# STORED ROWS start
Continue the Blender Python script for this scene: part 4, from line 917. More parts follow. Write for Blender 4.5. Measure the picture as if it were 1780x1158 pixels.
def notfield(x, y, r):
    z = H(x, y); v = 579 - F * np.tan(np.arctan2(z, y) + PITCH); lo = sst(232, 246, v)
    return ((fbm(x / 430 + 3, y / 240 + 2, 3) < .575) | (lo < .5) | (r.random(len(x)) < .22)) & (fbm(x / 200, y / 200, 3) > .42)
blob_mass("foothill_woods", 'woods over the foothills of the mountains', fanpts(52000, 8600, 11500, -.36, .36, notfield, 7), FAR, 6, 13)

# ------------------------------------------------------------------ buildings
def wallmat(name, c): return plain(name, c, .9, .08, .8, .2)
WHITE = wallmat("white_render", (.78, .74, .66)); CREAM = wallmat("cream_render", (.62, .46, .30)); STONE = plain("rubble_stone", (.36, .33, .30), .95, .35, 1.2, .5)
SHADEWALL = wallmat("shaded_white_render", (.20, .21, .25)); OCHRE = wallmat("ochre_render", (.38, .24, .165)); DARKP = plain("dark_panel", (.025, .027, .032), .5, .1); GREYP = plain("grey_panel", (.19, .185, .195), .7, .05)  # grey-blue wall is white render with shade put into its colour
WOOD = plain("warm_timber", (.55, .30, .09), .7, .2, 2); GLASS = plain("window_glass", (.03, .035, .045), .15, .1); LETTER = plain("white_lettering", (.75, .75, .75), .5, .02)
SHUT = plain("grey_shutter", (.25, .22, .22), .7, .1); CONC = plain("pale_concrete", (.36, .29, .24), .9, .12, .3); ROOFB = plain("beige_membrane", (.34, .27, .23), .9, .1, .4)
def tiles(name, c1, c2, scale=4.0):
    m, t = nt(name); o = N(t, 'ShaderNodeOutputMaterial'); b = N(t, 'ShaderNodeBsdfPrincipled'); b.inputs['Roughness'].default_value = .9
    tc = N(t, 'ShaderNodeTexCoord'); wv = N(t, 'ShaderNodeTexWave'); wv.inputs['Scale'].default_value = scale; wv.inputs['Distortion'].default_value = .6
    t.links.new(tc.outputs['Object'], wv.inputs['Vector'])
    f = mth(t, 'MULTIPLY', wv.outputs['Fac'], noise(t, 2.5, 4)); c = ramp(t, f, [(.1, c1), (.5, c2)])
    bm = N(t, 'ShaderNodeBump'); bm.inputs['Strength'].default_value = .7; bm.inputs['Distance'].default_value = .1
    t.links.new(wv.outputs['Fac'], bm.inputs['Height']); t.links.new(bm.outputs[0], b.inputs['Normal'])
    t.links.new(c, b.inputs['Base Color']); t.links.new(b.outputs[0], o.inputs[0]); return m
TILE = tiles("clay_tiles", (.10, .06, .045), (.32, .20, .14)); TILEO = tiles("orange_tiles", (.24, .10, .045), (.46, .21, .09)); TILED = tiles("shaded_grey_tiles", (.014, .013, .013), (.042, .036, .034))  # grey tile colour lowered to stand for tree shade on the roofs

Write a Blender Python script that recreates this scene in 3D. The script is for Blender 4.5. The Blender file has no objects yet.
# STORED ROWS end
WHAT IS NEEDED> Would you give the material above again, complete and exact?

RESPONSE TO THE TASK>
Continue the Blender Python script for this scene: part 4, from line 917. More parts follow. Write for Blender 4.5. Measure the picture as if it were 1780x1158 pixels.
def notfield(x, y, r):
    z = H(x, y); v = 579 - F * np.tan(np.arctan2(z, y) + PITCH); lo = sst(232, 246, v)
    return ((fbm(x / 430 + 3, y / 240 + 2, 3) < .575) | (lo < .5) | (r.random(len(x)) < .22)) & (fbm(x / 200, y / 200, 3) > .42)
blob_mass("foothill_woods", 'woods over the foothills of the mountains', fanpts(52000, 8600, 11500, -.36, .36, notfield, 7), FAR, 6, 13)

# ------------------------------------------------------------------ buildings
def wallmat(name, c): return plain(name, c, .9, .08, .8, .2)
WHITE = wallmat("white_render", (.78, .74, .66)); CREAM = wallmat("cream_render", (.62, .46, .30)); STONE = plain("rubble_stone", (.36, .33, .30), .95, .35, 1.2, .5)
SHADEWALL = wallmat("shaded_white_render", (.20, .21, .25)); OCHRE = wallmat("ochre_render", (.38, .24, .165)); DARKP = plain("dark_panel", (.025, .027, .032), .5, .1); GREYP = plain("grey_panel", (.19, .185, .195), .7, .05)  # grey-blue wall is white render with shade put into its colour
WOOD = plain("warm_timber", (.55, .30, .09), .7, .2, 2); GLASS = plain("window_glass", (.03, .035, .045), .15, .1); LETTER = plain("white_lettering", (.75, .75, .75), .5, .02)
SHUT = plain("grey_shutter", (.25, .22, .22), .7, .1); CONC = plain("pale_concrete", (.36, .29, .24), .9, .12, .3); ROOFB = plain("beige_membrane", (.34, .27, .23), .9, .1, .4)
def tiles(name, c1, c2, scale=4.0):
    m, t = nt(name); o = N(t, 'ShaderNodeOutputMaterial'); b = N(t, 'ShaderNodeBsdfPrincipled'); b.inputs['Roughness'].default_value = .9
    tc = N(t, 'ShaderNodeTexCoord'); wv = N(t, 'ShaderNodeTexWave'); wv.inputs['Scale'].default_value = scale; wv.inputs['Distortion'].default_value = .6
    t.links.new(tc.outputs['Object'], wv.inputs['Vector'])
    f = mth(t, 'MULTIPLY', wv.outputs['Fac'], noise(t, 2.5, 4)); c = ramp(t, f, [(.1, c1), (.5, c2)])
    bm = N(t, 'ShaderNodeBump'); bm.inputs['Strength'].default_value = .7; bm.inputs['Distance'].default_value = .1
    t.links.new(wv.outputs['Fac'], bm.inputs['Height']); t.links.new(bm.outputs[0], b.inputs['Normal'])
    t.links.new(c, b.inputs['Base Color']); t.links.new(b.outputs[0], o.inputs[0]); return m
TILE = tiles("clay_tiles", (.10, .06, .045), (.32, .20, .14)); TILEO = tiles("orange_tiles", (.24, .10, .045), (.46, .21, .09)); TILED = tiles("shaded_grey_tiles", (.014, .013, .013), (.042, .036, .034))  # grey tile colour lowered to stand for tree shade on the roofs

Write a Blender Python script that recreates this scene in 3D. The script is for Blender 4.5. The Blender file has no objects yet.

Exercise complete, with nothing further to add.